Membership

Most of us are probably acquainted with someone like the man in this picture, a person who has lost a body part. It might be a limb like his missing leg, a finger, an eye, or something less visible. Many, many of us are walking around minus various teeth or an appendix or gall bladder. I’m starting here this time, with the disturbing thought of being physically dismembered, in order to help us work backward to the incredible innovation and significance of Sunday’s text from I Corinthians 12:12-31a.
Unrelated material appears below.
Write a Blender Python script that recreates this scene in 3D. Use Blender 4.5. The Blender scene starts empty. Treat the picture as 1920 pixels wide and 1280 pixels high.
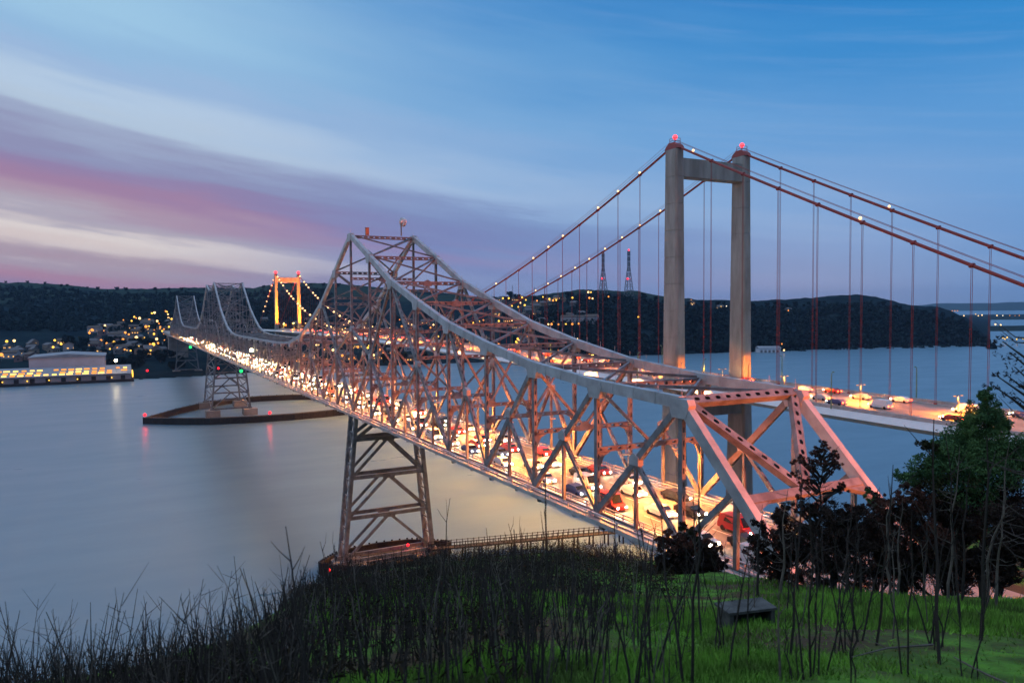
import bpy, math, random
import numpy as np
from mathutils import Vector, Matrix
random.seed(7)
rng = np.random.default_rng(7)
C = bpy.context.scene
COL = C.collection

# ------------------------------------------------------------------ camera
CAMP = Vector((-64.35, 54.90, 70.43))
FPX = 1396.57
YAW, PIT, ROL = 0.4815, -0.0430, -0.0073
_cy, _sy = math.cos(YAW), math.sin(YAW)
_fw = Vector((_cy*math.cos(PIT), -_sy*math.cos(PIT), math.sin(PIT)))
_r0 = Vector((-_sy, -_cy, 0.0)); _u0 = Vector((-math.sin(PIT)*_cy, math.sin(PIT)*_sy, math.cos(PIT)))
_rt = _r0*math.cos(ROL) + _u0*math.sin(ROL)
_up = -_r0*math.sin(ROL) + _u0*math.cos(ROL)
cam = bpy.data.cameras.new('camera'); camo = bpy.data.objects.new('camera', cam); COL.objects.link(camo)
cam.sensor_width = 36.0; cam.lens = FPX/1920.0*36.0
cam.clip_start = 0.3; cam.clip_end = 60000.0
M = Matrix(((_rt.x, _up.x, -_fw.x, CAMP.x), (_rt.y, _up.y, -_fw.y, CAMP.y), (_rt.z, _up.z, -_fw.z, CAMP.z), (0, 0, 0, 1)))
camo.matrix_world = M
C.camera = camo
cam.dof.use_dof = True; cam.dof.focus_distance = 170.0; cam.dof.aperture_fstop = 1.7
FH = Vector((_cy, -_sy, 0.0)); RH = Vector((-_sy, -_cy, 0.0))     # horizontal look direction and its right

# ------------------------------------------------------------------ view and sky
C.view_settings.view_transform = 'Standard'; C.view_settings.look = 'None'
C.view_settings.exposure = 0.0; C.view_settings.gamma = 1.0
C.cycles.use_denoising = True
C.cycles.max_bounces = 6; C.cycles.transparent_max_bounces = 12
C.cycles.sample_clamp_indirect = 4.0; C.cycles.caustics_reflective = False; C.cycles.caustics_refractive = False

def lin(r, g, b):
    f = lambda c: (c/255.0)/12.92 if c <= 10 else (((c/255.0)+0.055)/1.055)**2.4
    return (f(r), f(g), f(b), 1.0)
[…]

The thing is, the word “member” in relation to being part of a church has lost all its juice. You could say, all its blood. We are “members” of all sorts of things: the Wine-of-the-Month Club, credit unions, political parties, museums and art galleries, stores like Costco or Bi-Mart, and more. They all invite us to “join” and become members. So when your church invites you to become a member, maybe to take a class and submit an application, it all feels like just one more voluntary association with perhaps as little significance as that free oil change club card you carry in your wallet.

What we’ve forgotten over the course of twenty centuries of Christian history is that “member” did not always mean a person who is part of an organization. Instead, in the ancient languages of Bible times, it always and only meant a literal member of a body, typically a human body. That’s exactly how it was with the Greek word Paul used here no less than 12 times in our text. The idea of identifying human beings as parts, members literally, of a human body was not unknown but still extremely rare in the first century. It is only Paul’s adoption of the image and his picturing of the “Body of Christ” in this way that made membership in an organization the common idea it is today.

Note that even the word “organization” is not neutral to that body part image. Literally it’s a label for a functioning collection of organs, body parts again, all working together as the organs of the human body do.

I dwell on all this literal body part stuff in order to help us grasp like first century readers might have just how deep and essential is the connection Paul is describing. His humorous portrayal in verses 14-16 of body parts complaining to and about each other in regard to the various roles remains gripping. But it is even more so if we let ourselves feel the force of the basic word and idea operating in it all.

When Christians let the church be fractured and divided, it’s not merely the inevitable unraveling of some optional human social structure, it is literally the dismembering of the Body of Christ. When one Christian looks down on, humiliates, or hurts another Christian it is like cutting off an arm or leg, or gouging out an eye.

The body-member connection has another purpose for Paul. It supports and carries forward what he has already said in this chapter, as we heard last week, about spiritual gifts. They take various forms yet function together in the unity established by the Holy Spirit and reflecting God’s own unity as Trinity, as Father, Son, and Holy Spirit, yet always one God.

So this text calls us not only to preserve unity. It calls us to promote and celebrate diversity in the church. Contrary to a notorious church growth strategy of the late 2oth century, local churches ought not be homogeneous collections people of similar backgrounds and stations in life. Verse 17 highlights that by insisting that a human body can’t possibly exist if all the parts were one kind of thing. Neither can a church.

Struggles with racism, politics, and sexuality have all recently rubbed our Christian noses in the fact that we are still working at really grasping and living by what Paul said here. But noses are part of the body too. Sometimes they need to get rubbed in stuff.